- **To be done**: Quote verbatim the span of lines that begins the listing below and closes with the line containing "for o in list(bpy.data.objects): bpy.data.objects.remove(o)".

....

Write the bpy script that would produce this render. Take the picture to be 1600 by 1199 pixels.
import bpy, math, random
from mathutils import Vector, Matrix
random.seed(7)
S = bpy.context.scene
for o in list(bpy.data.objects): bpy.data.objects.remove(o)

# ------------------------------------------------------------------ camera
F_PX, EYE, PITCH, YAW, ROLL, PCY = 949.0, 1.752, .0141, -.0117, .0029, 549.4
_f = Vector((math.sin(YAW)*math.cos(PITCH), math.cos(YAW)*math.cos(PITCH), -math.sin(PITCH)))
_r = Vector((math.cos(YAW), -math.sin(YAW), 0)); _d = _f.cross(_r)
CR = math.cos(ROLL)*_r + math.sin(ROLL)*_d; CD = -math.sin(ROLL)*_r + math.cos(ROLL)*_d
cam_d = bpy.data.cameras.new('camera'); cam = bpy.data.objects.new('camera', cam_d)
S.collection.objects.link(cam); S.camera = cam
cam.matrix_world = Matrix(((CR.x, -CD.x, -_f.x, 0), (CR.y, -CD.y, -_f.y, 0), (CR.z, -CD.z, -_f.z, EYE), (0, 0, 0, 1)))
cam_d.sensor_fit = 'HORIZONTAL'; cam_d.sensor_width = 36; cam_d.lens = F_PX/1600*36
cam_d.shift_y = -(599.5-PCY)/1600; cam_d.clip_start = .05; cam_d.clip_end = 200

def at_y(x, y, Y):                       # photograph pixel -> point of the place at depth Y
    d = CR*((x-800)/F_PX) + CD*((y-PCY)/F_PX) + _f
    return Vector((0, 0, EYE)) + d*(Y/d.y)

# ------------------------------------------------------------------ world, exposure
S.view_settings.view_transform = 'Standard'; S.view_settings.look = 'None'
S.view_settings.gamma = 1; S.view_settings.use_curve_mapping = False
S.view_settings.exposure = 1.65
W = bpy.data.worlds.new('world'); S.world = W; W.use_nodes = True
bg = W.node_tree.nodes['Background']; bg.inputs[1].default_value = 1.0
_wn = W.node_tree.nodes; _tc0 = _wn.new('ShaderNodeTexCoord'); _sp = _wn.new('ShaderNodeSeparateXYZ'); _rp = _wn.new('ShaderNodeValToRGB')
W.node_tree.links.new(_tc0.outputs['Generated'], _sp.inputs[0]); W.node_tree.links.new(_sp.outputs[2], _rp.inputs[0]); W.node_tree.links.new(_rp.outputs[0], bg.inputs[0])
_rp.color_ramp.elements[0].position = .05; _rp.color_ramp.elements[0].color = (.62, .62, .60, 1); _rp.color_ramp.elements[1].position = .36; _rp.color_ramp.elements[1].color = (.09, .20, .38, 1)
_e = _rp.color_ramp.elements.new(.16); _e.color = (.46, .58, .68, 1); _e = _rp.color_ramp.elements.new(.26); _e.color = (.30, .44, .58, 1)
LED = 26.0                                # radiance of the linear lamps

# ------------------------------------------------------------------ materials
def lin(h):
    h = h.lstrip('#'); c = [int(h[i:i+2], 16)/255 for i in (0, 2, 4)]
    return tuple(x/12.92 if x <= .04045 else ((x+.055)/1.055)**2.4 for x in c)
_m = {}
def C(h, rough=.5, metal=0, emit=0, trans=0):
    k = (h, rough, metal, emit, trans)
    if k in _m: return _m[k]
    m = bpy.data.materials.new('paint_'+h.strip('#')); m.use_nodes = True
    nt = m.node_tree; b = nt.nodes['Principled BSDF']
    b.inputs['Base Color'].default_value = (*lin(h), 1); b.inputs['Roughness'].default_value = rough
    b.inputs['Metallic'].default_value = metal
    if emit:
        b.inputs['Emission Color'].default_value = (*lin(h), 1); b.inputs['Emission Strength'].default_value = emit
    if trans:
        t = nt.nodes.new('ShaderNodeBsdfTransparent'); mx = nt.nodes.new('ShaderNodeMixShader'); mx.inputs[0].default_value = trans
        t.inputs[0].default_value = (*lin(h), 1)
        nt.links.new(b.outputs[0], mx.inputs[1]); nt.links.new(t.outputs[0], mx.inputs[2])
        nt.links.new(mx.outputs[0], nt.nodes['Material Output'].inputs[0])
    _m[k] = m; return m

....

- **Output of the task**:
Write the bpy script that would produce this render. Take the picture to be 1600 by 1199 pixels.
import bpy, math, random
from mathutils import Vector, Matrix
random.seed(7)
S = bpy.context.scene
for o in list(bpy.data.objects): bpy.data.objects.remove(o)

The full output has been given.